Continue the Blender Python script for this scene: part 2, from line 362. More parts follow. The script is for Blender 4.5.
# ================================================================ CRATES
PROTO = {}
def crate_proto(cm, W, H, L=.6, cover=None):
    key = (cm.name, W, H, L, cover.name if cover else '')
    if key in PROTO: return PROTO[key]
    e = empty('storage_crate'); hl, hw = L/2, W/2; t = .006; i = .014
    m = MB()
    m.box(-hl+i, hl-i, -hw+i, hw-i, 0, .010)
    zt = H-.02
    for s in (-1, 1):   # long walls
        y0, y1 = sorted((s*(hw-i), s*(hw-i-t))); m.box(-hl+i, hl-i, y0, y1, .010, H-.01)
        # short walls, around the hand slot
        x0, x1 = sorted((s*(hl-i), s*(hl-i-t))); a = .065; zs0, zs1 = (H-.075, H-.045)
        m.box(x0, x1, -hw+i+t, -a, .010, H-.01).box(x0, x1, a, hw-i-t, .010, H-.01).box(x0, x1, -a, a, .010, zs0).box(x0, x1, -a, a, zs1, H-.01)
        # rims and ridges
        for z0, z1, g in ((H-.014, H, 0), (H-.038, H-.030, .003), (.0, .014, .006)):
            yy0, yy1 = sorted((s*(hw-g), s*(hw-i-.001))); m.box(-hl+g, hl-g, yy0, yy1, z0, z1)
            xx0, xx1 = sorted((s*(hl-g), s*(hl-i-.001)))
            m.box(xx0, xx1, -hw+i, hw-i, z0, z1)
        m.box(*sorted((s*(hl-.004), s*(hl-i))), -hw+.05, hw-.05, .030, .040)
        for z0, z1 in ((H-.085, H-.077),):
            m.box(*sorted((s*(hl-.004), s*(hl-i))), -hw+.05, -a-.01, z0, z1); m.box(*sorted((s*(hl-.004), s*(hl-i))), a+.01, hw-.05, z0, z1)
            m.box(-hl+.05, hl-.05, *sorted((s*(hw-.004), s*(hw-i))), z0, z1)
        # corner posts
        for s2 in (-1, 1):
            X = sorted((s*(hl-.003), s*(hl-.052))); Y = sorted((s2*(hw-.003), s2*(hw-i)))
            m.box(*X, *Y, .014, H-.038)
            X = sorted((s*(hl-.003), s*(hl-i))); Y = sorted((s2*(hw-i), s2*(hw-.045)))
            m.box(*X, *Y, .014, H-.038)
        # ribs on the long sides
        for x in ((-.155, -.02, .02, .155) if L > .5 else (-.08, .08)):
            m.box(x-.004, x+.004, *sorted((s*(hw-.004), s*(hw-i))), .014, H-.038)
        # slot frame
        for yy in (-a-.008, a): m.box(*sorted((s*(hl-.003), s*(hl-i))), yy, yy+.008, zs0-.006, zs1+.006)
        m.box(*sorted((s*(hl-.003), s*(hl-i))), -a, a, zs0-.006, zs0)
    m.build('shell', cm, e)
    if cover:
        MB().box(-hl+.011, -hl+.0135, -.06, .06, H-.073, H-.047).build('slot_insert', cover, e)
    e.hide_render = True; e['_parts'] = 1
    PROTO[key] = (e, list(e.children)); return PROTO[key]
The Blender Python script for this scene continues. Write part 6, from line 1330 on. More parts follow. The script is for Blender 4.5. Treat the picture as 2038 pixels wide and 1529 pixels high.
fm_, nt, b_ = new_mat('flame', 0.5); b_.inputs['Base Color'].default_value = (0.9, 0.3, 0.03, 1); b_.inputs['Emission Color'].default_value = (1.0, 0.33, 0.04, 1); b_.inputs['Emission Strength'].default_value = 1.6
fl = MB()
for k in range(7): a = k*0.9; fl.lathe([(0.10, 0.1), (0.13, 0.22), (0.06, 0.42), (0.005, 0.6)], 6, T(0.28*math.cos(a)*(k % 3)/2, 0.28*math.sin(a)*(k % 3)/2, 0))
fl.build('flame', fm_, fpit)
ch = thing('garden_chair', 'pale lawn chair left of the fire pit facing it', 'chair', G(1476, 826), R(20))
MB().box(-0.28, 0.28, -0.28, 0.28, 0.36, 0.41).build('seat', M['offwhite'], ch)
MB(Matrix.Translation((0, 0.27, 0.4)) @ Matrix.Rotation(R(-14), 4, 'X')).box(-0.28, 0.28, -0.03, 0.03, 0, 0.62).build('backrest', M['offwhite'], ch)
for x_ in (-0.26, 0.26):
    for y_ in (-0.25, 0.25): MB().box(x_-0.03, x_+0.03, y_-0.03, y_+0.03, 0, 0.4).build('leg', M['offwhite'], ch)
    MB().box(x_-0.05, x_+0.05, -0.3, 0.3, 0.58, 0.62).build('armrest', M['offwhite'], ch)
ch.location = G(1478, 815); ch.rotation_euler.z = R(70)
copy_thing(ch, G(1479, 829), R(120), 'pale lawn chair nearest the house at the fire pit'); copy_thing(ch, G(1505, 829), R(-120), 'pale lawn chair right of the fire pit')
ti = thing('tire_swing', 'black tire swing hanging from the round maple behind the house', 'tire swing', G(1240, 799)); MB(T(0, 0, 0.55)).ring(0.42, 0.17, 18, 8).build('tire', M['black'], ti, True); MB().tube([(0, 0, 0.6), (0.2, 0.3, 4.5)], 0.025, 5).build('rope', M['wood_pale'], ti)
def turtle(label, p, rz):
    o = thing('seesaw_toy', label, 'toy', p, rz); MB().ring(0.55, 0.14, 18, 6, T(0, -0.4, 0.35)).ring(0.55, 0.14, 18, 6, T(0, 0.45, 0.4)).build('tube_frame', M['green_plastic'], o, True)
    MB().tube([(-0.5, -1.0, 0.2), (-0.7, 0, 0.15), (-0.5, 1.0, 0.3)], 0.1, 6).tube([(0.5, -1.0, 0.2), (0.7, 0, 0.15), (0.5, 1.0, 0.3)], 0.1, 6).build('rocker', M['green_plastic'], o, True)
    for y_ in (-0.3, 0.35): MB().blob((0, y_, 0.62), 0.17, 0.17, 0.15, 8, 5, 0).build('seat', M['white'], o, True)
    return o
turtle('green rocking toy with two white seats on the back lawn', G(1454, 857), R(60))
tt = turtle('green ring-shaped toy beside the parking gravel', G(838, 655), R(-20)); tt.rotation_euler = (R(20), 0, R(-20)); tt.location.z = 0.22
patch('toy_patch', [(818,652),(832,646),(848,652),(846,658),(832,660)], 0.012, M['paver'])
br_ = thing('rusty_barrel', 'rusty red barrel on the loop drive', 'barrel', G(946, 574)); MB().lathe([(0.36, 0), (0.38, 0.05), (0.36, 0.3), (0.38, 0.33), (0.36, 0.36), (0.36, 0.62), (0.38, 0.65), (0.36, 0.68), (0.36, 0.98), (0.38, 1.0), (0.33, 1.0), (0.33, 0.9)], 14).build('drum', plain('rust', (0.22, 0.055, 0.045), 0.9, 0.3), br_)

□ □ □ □

- [Written task]: All of the entries above should be written out again exactly.

- [Answer below]:
Continue the Blender Python script for this scene: part 2, from line 362. More parts follow. The script is for Blender 4.5.
# ================================================================ CRATES
PROTO = {}
def crate_proto(cm, W, H, L=.6, cover=None):
    key = (cm.name, W, H, L, cover.name if cover else '')
    if key in PROTO: return PROTO[key]
    e = empty('storage_crate'); hl, hw = L/2, W/2; t = .006; i = .014
    m = MB()
    m.box(-hl+i, hl-i, -hw+i, hw-i, 0, .010)
    zt = H-.02
    for s in (-1, 1):   # long walls
        y0, y1 = sorted((s*(hw-i), s*(hw-i-t))); m.box(-hl+i, hl-i, y0, y1, .010, H-.01)
        # short walls, around the hand slot
        x0, x1 = sorted((s*(hl-i), s*(hl-i-t))); a = .065; zs0, zs1 = (H-.075, H-.045)
        m.box(x0, x1, -hw+i+t, -a, .010, H-.01).box(x0, x1, a, hw-i-t, .010, H-.01).box(x0, x1, -a, a, .010, zs0).box(x0, x1, -a, a, zs1, H-.01)
        # rims and ridges
        for z0, z1, g in ((H-.014, H, 0), (H-.038, H-.030, .003), (.0, .014, .006)):
            yy0, yy1 = sorted((s*(hw-g), s*(hw-i-.001))); m.box(-hl+g, hl-g, yy0, yy1, z0, z1)
            xx0, xx1 = sorted((s*(hl-g), s*(hl-i-.001)))
            m.box(xx0, xx1, -hw+i, hw-i, z0, z1)
        m.box(*sorted((s*(hl-.004), s*(hl-i))), -hw+.05, hw-.05, .030, .040)
        for z0, z1 in ((H-.085, H-.077),):
            m.box(*sorted((s*(hl-.004), s*(hl-i))), -hw+.05, -a-.01, z0, z1); m.box(*sorted((s*(hl-.004), s*(hl-i))), a+.01, hw-.05, z0, z1)
            m.box(-hl+.05, hl-.05, *sorted((s*(hw-.004), s*(hw-i))), z0, z1)
        # corner posts
        for s2 in (-1, 1):
            X = sorted((s*(hl-.003), s*(hl-.052))); Y = sorted((s2*(hw-.003), s2*(hw-i)))
            m.box(*X, *Y, .014, H-.038)
            X = sorted((s*(hl-.003), s*(hl-i))); Y = sorted((s2*(hw-i), s2*(hw-.045)))
            m.box(*X, *Y, .014, H-.038)
        # ribs on the long sides
        for x in ((-.155, -.02, .02, .155) if L > .5 else (-.08, .08)):
            m.box(x-.004, x+.004, *sorted((s*(hw-.004), s*(hw-i))), .014, H-.038)
        # slot frame
        for yy in (-a-.008, a): m.box(*sorted((s*(hl-.003), s*(hl-i))), yy, yy+.008, zs0-.006, zs1+.006)
        m.box(*sorted((s*(hl-.003), s*(hl-i))), -a, a, zs0-.006, zs0)
    m.build('shell', cm, e)
    if cover:
        MB().box(-hl+.011, -hl+.0135, -.06, .06, H-.073, H-.047).build('slot_insert', cover, e)
    e.hide_render = True; e['_parts'] = 1
    PROTO[key] = (e, list(e.children)); return PROTO[key]
The Blender Python script for this scene continues. Write part 6, from line 1330 on. More parts follow. The script is for Blender 4.5. Treat the picture as 2038 pixels wide and 1529 pixels high.
fm_, nt, b_ = new_mat('flame', 0.5); b_.inputs['Base Color'].default_value = (0.9, 0.3, 0.03, 1); b_.inputs['Emission Color'].default_value = (1.0, 0.33, 0.04, 1); b_.inputs['Emission Strength'].default_value = 1.6
fl = MB()
for k in range(7): a = k*0.9; fl.lathe([(0.10, 0.1), (0.13, 0.22), (0.06, 0.42), (0.005, 0.6)], 6, T(0.28*math.cos(a)*(k % 3)/2, 0.28*math.sin(a)*(k % 3)/2, 0))
fl.build('flame', fm_, fpit)
ch = thing('garden_chair', 'pale lawn chair left of the fire pit facing it', 'chair', G(1476, 826), R(20))
MB().box(-0.28, 0.28, -0.28, 0.28, 0.36, 0.41).build('seat', M['offwhite'], ch)
MB(Matrix.Translation((0, 0.27, 0.4)) @ Matrix.Rotation(R(-14), 4, 'X')).box(-0.28, 0.28, -0.03, 0.03, 0, 0.62).build('backrest', M['offwhite'], ch)
for x_ in (-0.26, 0.26):
    for y_ in (-0.25, 0.25): MB().box(x_-0.03, x_+0.03, y_-0.03, y_+0.03, 0, 0.4).build('leg', M['offwhite'], ch)
    MB().box(x_-0.05, x_+0.05, -0.3, 0.3, 0.58, 0.62).build('armrest', M['offwhite'], ch)
ch.location = G(1478, 815); ch.rotation_euler.z = R(70)
copy_thing(ch, G(1479, 829), R(120), 'pale lawn chair nearest the house at the fire pit'); copy_thing(ch, G(1505, 829), R(-120), 'pale lawn chair right of the fire pit')
ti = thing('tire_swing', 'black tire swing hanging from the round maple behind the house', 'tire swing', G(1240, 799)); MB(T(0, 0, 0.55)).ring(0.42, 0.17, 18, 8).build('tire', M['black'], ti, True); MB().tube([(0, 0, 0.6), (0.2, 0.3, 4.5)], 0.025, 5).build('rope', M['wood_pale'], ti)
def turtle(label, p, rz):
    o = thing('seesaw_toy', label, 'toy', p, rz); MB().ring(0.55, 0.14, 18, 6, T(0, -0.4, 0.35)).ring(0.55, 0.14, 18, 6, T(0, 0.45, 0.4)).build('tube_frame', M['green_plastic'], o, True)
    MB().tube([(-0.5, -1.0, 0.2), (-0.7, 0, 0.15), (-0.5, 1.0, 0.3)], 0.1, 6).tube([(0.5, -1.0, 0.2), (0.7, 0, 0.15), (0.5, 1.0, 0.3)], 0.1, 6).build('rocker', M['green_plastic'], o, True)
    for y_ in (-0.3, 0.35): MB().blob((0, y_, 0.62), 0.17, 0.17, 0.15, 8, 5, 0).build('seat', M['white'], o, True)
    return o
turtle('green rocking toy with two white seats on the back lawn', G(1454, 857), R(60))
tt = turtle('green ring-shaped toy beside the parking gravel', G(838, 655), R(-20)); tt.rotation_euler = (R(20), 0, R(-20)); tt.location.z = 0.22
patch('toy_patch', [(818,652),(832,646),(848,652),(846,658),(832,660)], 0.012, M['paver'])
br_ = thing('rusty_barrel', 'rusty red barrel on the loop drive', 'barrel', G(946, 574)); MB().lathe([(0.36, 0), (0.38, 0.05), (0.36, 0.3), (0.38, 0.33), (0.36, 0.36), (0.36, 0.62), (0.38, 0.65), (0.36, 0.68), (0.36, 0.98), (0.38, 1.0), (0.33, 1.0), (0.33, 0.9)], 14).build('drum', plain('rust', (0.22, 0.055, 0.045), 0.9, 0.3), br_)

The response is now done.